Ibnu Taimiyah adalah salah satu ulama yang tidak mengakui konsep wahdatul wujud. Oleh karena itu, wahdatul wujud merupakan konsep yang menjadi perdebatan hingga saat ini. Akan tetapi perbedaan pendapat tidak serta-merta meniadakan adanya konsep, termasuk konsep wahdatul wujud itu sendiri.

Konsep Wahdatul Wujud

Sebagaimana yang telah disinggung di atas, bahwa konsep wahdatul wujud adalah penyatuan terhadap entitas Tuhan. Konsep ini semakin berkembang dan menjadi pemahaman lebih luas bahwa yang dimaksud dengan “wahdah/ittihad” tidak semata-mata lebur dan menyatu dengan Tuhan. Akan tetapi, dekat yang sedekah-dekatnya (taqarrub dalam bahasa agama) merupakan jalan menuju konsep wahdatul wujud.

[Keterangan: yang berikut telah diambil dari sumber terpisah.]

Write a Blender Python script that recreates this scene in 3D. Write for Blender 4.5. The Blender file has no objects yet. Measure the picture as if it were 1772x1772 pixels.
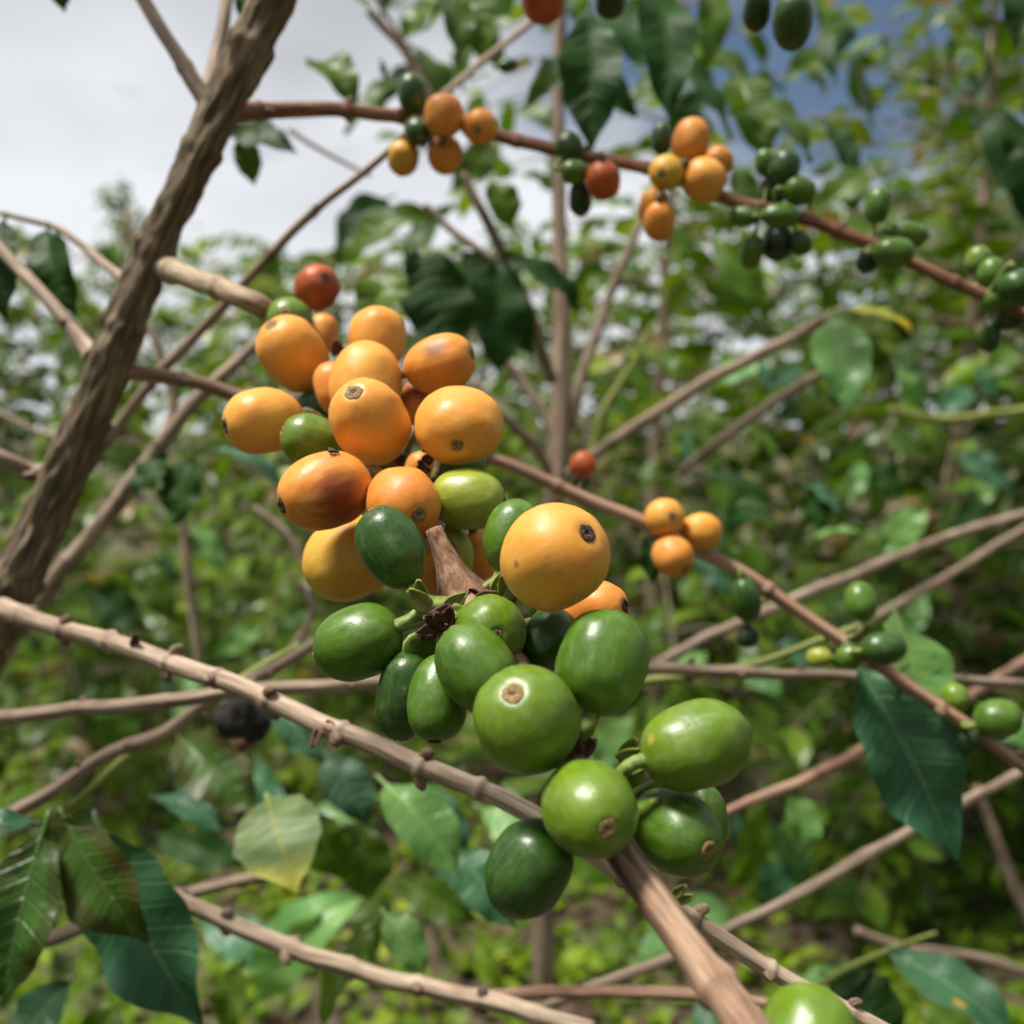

Al-Junaid di dalam buku Ithaf al-Dhaki: Tafsir Wahdatul Wujud bagi Muslim Nusantara, mengatakan, “Tauhid adalah memisahkan antara yang tidak diciptakan (alqadim) dengan yang diciptakan (al-Muhdath).”

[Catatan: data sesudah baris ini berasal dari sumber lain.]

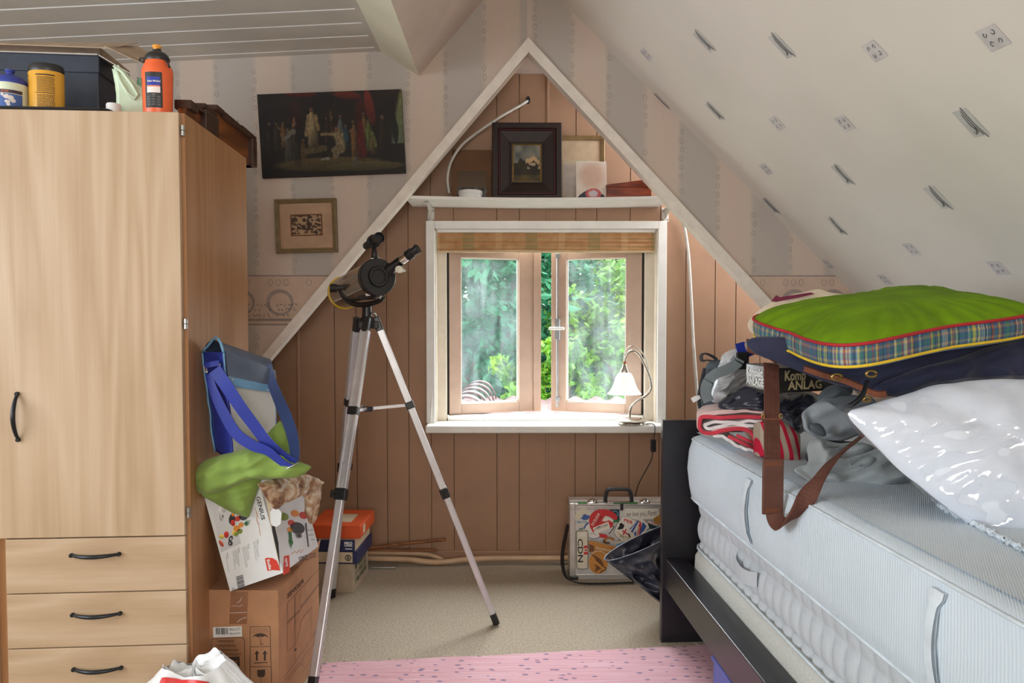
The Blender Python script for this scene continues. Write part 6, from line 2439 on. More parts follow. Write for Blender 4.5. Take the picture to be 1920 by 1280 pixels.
t, fr, w, h = picture('framed_painting', 'small landscape in a wide dark moulded frame, middle of the shelf', 923, 1053, 225, 364, 3.80, 0.10, 0, 0, None)
MB(fr).box(-w / 2 + 0.01, w / 2 - 0.01, 0.0, 0.01, 0.005, h - 0.005).build('backing', 'frame_dark', t)
moulded_frame(fr, -w / 2, w / 2, 0, h, [(0, -0.008), (0, 0.03), (0.004, 0.034), (0.028, 0.034), (0.032, 0.026)], 'frame_dark', t, 'outer_moulding')
moulded_frame(fr, -w / 2 + 0.030, w / 2 - 0.030, 0.030, h - 0.030, [(0, 0.024), (0.004, 0.030), (0.009, 0.030), (0.012, 0.022)], 'frame_wine', t, 'bead')
moulded_frame(fr, -w / 2 + 0.040, w / 2 - 0.040, 0.040, h - 0.040, [(0, 0.024), (0.002, 0.026), (0.052, 0.008), (0.054, 0.012), (0.062, 0.012), (0.064, 0.004)], 'frame_dark', t, 'inner_moulding')
ix = w / 2 - 0.104
moulded_frame(fr, -ix - 0.004, ix + 0.004, 0.098, h - 0.098, [(0, 0.004), (0.002, 0.007), (0.007, 0.007), (0.009, 0.002)], 'gilt', t, 'slip')


def landscape(u, v):
    n_ = nz((u * 4, v * 4, 2), 1.2)
    sky = (112 + 60 * n_, 112 + 50 * n_, 104 + 40 * n_)
    hill = 0.46 + 0.16 * math.exp(-((u - 0.3) / 0.16) ** 2) + 0.12 * math.exp(-((u - 0.72) / 0.1) ** 2) + 0.05 * nz((u * 9, 0, 1), 1.5)
    if v > hill:
        if v < hill + 0.12 and 0.45 < u < 0.95:
            return (190 + 30 * n_, 160, 120)
        return sky
    if 0.35 < v < 0.62 and u > 0.5 and nz((u * 5, v * 9, 4), 1.3) > 0.15:
        return (170, 150, 126)
    if v < 0.2:
        return (70 + 30 * n_, 60 + 20 * n_, 36)
    return (44 + 16 * n_, 38 + 14 * n_, 26)


print_grid('canvas', fr.moved(-ix, -0.001, 0.102), 2 * ix, h - 0.204, 40, 50, landscape, 'flat_print', t)

# pale frame behind on the right
plain('frame_gold', (150, 124, 84), 0.4, 0.3, var=0.1)
plain('mat_board', (196, 170, 140), 0.8)
t, fr, w, h = picture('framed_print', 'pale print in a thin gilt frame behind the portrait photo', 1036, 1134, 248, 364, 3.90, 0.07, 0, 0, None)
moulded_frame(fr, -w / 2, w / 2, 0, h, [(0, -0.008), (0, 0.010), (0.004, 0.013), (0.012, 0.008), (0.014, 0.011), (0.022, 0.006), (0.024, 0.0)], 'frame_gold', t)
MB(fr).box(-w / 2 + 0.01, w / 2 - 0.01, 0.002, 0.006, 0.01, h - 0.01).build('mat_board', 'mat_board', t)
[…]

Ungkapan Al-Junaid ini, dalam sebuah penjabaran, tidak bertentangan dengan wahdatul wujud. Sebab sudah jelas antara Tuhan dengan seorang hamba (sufi) yang mewujud ke dalam hakikat entitas ketuhanan. Adalah seseorang yang menemukan hakikat keadaannya di dalam kewujudan-Nya.

Dalam konteks ini, thariqah (tarekat/jalan) menuju kondisi wahdatul wujud merupakan medium (perantara) yang tidak boleh diabaikan. Sebab tanpa adanya media, perantara, penghubung antara dua aspek (hamba menuju entitas Tuhan), maka tujuan akhir tidak akan pernah dicapai. “Al wasa’il tattabi’u al maqashid fi ahkamihaa” (Segala jalan/perantaraan itu hukumnya mengikuti hukum tujuan). Kaidah ini menjelaskan bahwa jalan atau perantara menuju wahdatul wujud hukumnya sama dengan peleburan entitas itu sendiri.

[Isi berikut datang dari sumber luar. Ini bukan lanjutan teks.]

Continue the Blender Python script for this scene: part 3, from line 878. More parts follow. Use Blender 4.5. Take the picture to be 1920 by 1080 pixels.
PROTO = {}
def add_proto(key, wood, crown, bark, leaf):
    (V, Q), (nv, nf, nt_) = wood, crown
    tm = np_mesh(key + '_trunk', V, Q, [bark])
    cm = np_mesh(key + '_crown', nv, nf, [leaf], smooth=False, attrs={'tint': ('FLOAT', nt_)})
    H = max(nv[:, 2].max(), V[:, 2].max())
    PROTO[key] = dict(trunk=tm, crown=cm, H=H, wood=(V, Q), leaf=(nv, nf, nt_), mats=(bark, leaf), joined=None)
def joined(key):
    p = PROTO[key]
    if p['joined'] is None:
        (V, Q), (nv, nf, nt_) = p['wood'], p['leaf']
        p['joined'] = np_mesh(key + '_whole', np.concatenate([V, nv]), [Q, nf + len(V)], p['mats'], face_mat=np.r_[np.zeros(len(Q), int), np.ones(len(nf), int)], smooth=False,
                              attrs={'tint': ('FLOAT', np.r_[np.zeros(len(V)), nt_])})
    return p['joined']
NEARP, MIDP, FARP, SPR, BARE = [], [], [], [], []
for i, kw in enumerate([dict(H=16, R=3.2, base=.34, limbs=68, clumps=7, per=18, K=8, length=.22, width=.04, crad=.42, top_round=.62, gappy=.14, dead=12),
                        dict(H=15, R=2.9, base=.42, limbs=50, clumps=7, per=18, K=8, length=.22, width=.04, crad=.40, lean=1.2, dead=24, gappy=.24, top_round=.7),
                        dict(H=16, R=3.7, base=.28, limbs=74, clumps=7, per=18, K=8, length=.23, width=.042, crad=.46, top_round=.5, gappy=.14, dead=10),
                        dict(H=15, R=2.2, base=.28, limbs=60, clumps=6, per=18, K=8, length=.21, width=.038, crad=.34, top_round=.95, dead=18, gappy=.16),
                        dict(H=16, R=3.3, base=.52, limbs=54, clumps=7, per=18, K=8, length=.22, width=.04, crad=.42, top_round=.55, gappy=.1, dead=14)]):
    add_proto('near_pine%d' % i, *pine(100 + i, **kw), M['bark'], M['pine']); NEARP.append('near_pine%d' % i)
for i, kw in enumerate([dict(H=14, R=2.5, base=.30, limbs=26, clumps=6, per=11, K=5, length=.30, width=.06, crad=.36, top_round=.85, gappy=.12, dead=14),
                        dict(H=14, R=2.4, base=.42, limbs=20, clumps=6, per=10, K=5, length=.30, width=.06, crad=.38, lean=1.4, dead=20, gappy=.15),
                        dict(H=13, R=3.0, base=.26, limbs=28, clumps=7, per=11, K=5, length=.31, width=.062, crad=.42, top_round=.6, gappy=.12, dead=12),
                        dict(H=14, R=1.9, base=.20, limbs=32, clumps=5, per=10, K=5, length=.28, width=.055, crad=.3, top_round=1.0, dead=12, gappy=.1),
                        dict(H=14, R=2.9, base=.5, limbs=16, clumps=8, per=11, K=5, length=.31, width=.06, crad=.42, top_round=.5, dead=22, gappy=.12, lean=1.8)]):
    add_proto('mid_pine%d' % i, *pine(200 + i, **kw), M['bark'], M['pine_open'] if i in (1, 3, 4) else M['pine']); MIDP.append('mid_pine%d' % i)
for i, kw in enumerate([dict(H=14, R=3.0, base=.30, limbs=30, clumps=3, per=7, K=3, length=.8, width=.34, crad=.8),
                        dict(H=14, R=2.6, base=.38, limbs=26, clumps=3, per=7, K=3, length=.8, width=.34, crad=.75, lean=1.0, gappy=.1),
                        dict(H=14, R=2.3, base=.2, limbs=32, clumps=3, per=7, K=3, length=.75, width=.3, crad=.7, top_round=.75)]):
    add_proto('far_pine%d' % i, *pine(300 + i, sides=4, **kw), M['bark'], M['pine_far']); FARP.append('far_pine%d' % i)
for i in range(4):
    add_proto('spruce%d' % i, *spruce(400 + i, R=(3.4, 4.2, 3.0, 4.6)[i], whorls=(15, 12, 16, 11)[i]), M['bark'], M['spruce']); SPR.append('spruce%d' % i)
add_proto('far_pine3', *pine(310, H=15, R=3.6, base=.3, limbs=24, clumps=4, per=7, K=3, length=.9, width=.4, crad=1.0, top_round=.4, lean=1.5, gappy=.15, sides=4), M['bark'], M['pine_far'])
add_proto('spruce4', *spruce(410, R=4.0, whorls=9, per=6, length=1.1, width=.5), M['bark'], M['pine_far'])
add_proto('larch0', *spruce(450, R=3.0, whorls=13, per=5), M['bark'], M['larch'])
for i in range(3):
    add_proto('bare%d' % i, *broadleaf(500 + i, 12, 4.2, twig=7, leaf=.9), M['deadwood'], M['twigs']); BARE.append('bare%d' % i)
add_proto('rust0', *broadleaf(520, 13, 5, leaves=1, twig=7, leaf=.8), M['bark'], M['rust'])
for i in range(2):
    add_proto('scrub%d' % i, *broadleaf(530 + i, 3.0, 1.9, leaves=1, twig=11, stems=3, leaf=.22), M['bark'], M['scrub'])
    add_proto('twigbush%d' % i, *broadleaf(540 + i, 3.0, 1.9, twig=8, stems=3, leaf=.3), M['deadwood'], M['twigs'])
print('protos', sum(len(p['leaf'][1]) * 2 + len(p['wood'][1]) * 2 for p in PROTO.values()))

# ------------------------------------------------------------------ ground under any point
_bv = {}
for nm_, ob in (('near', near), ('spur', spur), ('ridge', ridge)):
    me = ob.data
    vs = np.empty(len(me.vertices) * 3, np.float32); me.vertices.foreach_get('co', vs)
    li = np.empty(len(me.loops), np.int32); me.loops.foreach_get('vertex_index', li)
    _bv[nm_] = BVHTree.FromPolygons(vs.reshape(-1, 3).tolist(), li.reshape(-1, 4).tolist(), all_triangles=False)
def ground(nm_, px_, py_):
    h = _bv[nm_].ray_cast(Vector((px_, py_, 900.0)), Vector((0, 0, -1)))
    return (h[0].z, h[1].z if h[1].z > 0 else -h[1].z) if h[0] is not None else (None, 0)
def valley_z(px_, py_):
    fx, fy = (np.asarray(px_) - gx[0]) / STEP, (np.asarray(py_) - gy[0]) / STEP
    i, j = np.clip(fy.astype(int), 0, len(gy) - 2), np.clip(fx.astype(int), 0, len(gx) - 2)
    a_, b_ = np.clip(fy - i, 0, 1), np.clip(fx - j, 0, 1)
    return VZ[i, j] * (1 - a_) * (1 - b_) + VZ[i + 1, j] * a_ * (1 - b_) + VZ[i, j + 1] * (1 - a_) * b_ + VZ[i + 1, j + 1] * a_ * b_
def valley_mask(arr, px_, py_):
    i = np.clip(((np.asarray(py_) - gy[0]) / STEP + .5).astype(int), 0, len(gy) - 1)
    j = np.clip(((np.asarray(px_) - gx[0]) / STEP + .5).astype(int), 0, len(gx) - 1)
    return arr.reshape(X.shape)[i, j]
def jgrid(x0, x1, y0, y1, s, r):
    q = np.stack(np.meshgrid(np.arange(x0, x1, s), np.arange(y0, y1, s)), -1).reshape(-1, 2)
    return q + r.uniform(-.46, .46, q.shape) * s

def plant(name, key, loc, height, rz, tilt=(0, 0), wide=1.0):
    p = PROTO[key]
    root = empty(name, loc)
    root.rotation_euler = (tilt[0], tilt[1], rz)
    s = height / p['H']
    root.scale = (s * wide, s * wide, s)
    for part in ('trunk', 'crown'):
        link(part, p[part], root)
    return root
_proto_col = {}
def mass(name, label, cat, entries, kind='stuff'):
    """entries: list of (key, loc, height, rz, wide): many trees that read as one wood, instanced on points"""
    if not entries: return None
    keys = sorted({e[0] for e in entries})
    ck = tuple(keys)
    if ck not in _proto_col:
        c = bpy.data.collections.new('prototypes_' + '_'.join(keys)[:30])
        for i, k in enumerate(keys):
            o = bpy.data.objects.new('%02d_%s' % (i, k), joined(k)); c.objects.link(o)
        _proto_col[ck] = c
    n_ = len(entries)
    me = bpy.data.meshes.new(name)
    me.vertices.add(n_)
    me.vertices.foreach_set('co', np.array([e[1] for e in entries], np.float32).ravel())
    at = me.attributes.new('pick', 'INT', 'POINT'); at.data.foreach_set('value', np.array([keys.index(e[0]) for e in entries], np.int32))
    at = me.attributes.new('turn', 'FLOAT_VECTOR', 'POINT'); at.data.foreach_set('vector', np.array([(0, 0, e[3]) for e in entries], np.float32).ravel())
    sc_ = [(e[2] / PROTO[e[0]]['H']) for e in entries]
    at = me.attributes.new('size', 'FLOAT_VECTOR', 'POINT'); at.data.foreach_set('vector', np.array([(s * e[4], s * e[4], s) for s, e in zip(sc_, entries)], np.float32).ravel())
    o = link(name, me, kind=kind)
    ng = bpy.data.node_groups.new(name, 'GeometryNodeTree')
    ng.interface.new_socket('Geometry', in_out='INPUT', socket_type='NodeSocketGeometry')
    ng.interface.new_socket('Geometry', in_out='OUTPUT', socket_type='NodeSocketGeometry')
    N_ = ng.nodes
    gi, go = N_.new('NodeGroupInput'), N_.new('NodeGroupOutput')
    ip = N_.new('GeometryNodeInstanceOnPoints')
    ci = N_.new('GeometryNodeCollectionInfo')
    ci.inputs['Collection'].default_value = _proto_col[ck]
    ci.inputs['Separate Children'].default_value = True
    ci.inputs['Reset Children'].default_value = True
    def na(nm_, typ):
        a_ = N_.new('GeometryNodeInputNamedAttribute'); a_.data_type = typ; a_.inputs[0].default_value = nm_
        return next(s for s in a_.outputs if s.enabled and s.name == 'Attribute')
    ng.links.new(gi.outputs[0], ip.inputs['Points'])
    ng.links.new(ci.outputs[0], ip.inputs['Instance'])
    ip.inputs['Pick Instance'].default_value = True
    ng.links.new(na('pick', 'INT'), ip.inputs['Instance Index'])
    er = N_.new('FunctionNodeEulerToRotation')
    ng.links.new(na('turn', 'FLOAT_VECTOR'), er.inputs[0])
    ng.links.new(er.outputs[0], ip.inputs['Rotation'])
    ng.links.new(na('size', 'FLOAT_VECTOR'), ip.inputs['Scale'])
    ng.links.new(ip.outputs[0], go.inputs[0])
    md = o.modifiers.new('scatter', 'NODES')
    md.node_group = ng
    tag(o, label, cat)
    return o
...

Ada dua pengertian berbeda yang mendasar dalam memahami istilah wujud: pertama, wujud sebagai suatu konsep ide tentang wujud eksistensi (wujud bil ma’na al-masdari). Kedua, wujud yang berarti bisa mempunyai wujud, yakni yang ada (exist) atau yang hidup (subsist) (wujūd bil ma’nā maujūd).

Kata wujud dalam konsep Ibn Arabi digunakan untuk menyebut wujud Tuhan, yaitu satu-satunya wujud adalah wujud Tuhan dan tidak ada wujud selain wujud-Nya, yang berarti apa pun selain Tuhan tidak mempunyai wujud.

Akan tetapi, pada waktu yang lain Ibn Arabi juga menggunakan kata wujud untuk menunjuk pada selain Tuhan. Tetapi, Ibn Arabi menggunakanya dalam pengertian metaforis (majāz) untuk mempertahankan bahwa wujud hanya milik Tuhan, sedangkan wujud yang ada pada alam hakikatnya adalah wujud-Nya yang dipinjamkan kepadanya.

Sebagaimana cahaya matahari yang merupakan miliknya, kemudian dipinjamkan kepada bumi dan seisinya untuk sebuah menunjukkan eksistensi. Matahari dan cahayanya adalah dua entitas yang tidak dapat dipisahkan, dan keduanya mewujud dalam sebuah entitas, yaitu matahari. Bagaikan api dengan panas, dua keadaan yang ketika ada api maka akan ada panas, dan api beserta panasnya adalah dua entitas yang tidak dapat dipisahkan.

Dalam kondisi tertentu, jika Tuhan berkehendak, entitas api pada panas menjadi hilang sebagaimana sejarah Nabi Ibrahim. “Ya Naru, kuni bardan wa salaman ‘ala Ibrahim,” (wahai api, jadilah sejuk dan menyelamatkan kepada (tubuh) Ibrahim), (QS. Al-Ambiya’: 69).